On Fri, 1 Apr 2011, Chris Telting wrote:

One of my biggest gripes with the ports system is dependency hell. Ports link against so my optional components and pull them into the install. Libraries and components are built based on make file defines. But this doesn't have to be so. It's possible and easy enough to check a running system for which libraries are installed and only if a feature is enabled to load the library.

Port Makefiles already have BUILD_DEPENDS, RUN_DEPENDS, and LIB_DEPENDS, which do this automatically.

The number of console programs that want to pull in X window or kde is my boggling.

Those would not really be console programs, then, or their dependencies are directly or indirectly dependent on X or KDE.

Knowing how to program myself when I see a "make config" menu on every single port it makes me want to cry. I think the "make config" menus should have everything checked by default and only be provided to prevent things from being compiled such as for embedded devices.

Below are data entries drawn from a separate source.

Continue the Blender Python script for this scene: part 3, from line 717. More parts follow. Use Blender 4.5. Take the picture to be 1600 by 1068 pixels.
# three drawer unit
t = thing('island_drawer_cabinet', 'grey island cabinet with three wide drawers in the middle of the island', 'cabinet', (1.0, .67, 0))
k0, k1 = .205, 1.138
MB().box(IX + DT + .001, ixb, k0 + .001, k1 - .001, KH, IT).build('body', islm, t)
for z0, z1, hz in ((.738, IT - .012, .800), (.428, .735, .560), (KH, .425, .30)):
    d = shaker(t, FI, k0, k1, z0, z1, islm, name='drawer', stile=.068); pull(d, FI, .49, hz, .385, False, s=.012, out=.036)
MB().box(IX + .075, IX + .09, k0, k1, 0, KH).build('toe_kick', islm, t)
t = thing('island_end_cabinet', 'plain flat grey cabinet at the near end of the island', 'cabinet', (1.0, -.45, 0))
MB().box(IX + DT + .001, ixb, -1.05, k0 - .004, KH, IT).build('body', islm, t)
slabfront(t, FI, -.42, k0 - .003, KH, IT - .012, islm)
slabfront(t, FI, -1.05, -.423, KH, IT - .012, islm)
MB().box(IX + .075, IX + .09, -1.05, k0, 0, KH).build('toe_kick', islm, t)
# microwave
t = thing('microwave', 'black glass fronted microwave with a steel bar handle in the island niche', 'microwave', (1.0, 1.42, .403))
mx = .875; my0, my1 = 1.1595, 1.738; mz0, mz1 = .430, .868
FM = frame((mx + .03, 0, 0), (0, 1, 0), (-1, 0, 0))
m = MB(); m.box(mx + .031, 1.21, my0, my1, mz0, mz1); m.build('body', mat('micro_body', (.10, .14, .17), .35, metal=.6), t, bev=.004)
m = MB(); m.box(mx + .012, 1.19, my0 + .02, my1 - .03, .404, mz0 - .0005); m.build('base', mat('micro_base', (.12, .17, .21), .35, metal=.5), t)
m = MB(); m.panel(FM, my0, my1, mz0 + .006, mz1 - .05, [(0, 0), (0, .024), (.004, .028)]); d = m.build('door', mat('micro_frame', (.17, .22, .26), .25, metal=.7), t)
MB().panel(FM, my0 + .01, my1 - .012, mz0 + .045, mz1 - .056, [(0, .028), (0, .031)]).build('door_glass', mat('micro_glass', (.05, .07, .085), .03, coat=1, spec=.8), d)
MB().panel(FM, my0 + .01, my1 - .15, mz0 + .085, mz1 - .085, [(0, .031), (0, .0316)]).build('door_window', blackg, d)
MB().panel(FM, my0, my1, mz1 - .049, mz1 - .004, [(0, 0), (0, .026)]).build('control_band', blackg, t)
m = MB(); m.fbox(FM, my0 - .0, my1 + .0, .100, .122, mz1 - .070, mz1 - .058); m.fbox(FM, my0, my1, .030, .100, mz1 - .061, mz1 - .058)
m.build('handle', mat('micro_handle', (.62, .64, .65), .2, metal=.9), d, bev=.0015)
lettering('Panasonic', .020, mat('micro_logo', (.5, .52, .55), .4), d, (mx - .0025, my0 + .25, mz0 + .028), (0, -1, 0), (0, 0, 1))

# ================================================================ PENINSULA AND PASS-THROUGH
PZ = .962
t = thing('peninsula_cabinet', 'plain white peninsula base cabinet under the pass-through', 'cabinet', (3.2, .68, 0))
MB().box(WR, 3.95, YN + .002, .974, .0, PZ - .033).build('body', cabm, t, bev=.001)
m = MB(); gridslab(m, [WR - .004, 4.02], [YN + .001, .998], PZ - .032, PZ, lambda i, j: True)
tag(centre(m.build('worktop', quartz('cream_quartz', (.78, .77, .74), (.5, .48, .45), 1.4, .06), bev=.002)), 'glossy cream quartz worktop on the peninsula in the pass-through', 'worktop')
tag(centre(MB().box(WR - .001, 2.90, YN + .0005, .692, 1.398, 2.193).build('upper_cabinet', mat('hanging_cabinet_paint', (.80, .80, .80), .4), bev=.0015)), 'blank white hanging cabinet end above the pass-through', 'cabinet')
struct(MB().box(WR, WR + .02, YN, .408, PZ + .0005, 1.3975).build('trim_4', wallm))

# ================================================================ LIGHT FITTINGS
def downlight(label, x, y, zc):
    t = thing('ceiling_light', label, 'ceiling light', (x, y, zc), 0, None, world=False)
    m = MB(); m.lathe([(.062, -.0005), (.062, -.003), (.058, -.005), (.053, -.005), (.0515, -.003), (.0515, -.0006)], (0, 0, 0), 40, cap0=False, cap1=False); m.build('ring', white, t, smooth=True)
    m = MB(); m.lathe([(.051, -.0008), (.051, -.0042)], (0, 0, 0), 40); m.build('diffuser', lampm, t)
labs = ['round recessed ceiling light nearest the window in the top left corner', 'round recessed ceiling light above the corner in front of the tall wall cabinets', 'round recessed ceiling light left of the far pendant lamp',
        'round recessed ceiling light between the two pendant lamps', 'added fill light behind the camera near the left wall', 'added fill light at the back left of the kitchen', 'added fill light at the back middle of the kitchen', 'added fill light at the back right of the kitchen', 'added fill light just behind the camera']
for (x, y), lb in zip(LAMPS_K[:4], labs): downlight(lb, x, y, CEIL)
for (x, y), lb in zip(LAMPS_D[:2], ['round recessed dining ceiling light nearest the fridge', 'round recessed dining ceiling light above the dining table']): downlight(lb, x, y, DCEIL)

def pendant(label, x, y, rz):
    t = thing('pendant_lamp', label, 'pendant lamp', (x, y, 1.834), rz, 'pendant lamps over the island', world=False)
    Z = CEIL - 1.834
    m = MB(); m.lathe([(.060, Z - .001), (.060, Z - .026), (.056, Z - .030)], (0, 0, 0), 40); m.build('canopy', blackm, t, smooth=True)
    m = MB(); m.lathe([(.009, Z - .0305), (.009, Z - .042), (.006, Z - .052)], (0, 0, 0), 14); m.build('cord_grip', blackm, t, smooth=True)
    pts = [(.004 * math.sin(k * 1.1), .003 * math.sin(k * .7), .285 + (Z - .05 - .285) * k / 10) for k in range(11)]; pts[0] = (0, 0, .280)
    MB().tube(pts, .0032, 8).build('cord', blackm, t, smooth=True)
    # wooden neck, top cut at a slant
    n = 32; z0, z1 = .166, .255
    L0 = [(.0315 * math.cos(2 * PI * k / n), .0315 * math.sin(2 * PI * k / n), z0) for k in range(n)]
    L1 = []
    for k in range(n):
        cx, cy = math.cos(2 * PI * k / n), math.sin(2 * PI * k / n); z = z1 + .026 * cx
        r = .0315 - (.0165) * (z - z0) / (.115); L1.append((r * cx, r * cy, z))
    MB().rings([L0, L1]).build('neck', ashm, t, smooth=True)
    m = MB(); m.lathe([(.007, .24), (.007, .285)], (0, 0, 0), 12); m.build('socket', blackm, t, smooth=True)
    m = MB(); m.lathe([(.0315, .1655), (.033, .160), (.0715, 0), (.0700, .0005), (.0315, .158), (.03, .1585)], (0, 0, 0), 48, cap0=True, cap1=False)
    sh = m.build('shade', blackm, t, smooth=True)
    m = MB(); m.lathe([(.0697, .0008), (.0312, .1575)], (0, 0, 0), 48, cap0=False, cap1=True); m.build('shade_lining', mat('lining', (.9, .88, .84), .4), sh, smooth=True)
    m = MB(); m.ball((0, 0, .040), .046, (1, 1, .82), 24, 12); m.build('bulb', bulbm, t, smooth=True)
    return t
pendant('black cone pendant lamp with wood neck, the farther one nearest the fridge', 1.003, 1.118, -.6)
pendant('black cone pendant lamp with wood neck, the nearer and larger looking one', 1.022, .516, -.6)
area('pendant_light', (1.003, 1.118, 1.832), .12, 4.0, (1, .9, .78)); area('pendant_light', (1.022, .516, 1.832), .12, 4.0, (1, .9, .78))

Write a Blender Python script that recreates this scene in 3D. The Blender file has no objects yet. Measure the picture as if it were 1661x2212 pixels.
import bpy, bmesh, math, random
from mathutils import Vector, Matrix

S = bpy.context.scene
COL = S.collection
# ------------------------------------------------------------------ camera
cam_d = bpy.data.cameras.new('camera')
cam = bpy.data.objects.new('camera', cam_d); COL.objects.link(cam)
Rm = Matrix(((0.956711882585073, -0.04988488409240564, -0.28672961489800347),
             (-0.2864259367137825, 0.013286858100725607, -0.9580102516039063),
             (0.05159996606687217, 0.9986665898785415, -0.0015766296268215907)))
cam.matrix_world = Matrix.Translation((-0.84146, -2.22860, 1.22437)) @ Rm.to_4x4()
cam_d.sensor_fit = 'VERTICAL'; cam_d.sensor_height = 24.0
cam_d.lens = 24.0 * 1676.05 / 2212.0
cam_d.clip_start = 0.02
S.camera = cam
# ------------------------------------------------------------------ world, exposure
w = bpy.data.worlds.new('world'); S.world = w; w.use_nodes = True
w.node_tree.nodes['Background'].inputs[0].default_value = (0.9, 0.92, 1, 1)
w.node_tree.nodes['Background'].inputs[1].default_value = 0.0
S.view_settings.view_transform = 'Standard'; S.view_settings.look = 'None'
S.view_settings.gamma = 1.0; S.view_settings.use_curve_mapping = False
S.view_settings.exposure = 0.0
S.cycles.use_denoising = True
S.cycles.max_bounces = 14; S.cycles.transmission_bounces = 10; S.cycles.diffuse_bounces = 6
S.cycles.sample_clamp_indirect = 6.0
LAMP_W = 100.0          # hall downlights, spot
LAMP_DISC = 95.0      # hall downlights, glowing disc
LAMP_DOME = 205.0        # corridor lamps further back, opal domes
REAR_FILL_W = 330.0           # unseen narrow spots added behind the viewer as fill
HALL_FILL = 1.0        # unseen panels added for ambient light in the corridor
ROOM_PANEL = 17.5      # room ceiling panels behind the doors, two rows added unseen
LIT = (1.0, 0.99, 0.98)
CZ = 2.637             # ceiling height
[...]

You are mistaken about what the config options do. For example, I have hal installed, but don't want to use it when building xorg-server. The config options make that easy.

My question is why is this so? Why can't programs do more run time configuration? Is a configuration run time system library needed to make it easier?

Letting the user explicitly configure what they want is better than just assuming based on what they have installed.

If you really want to avoid the config options, set the BATCH variable in make.conf or on the command line. Or use config-recursive to get all of the config options over with at the beginning of the build.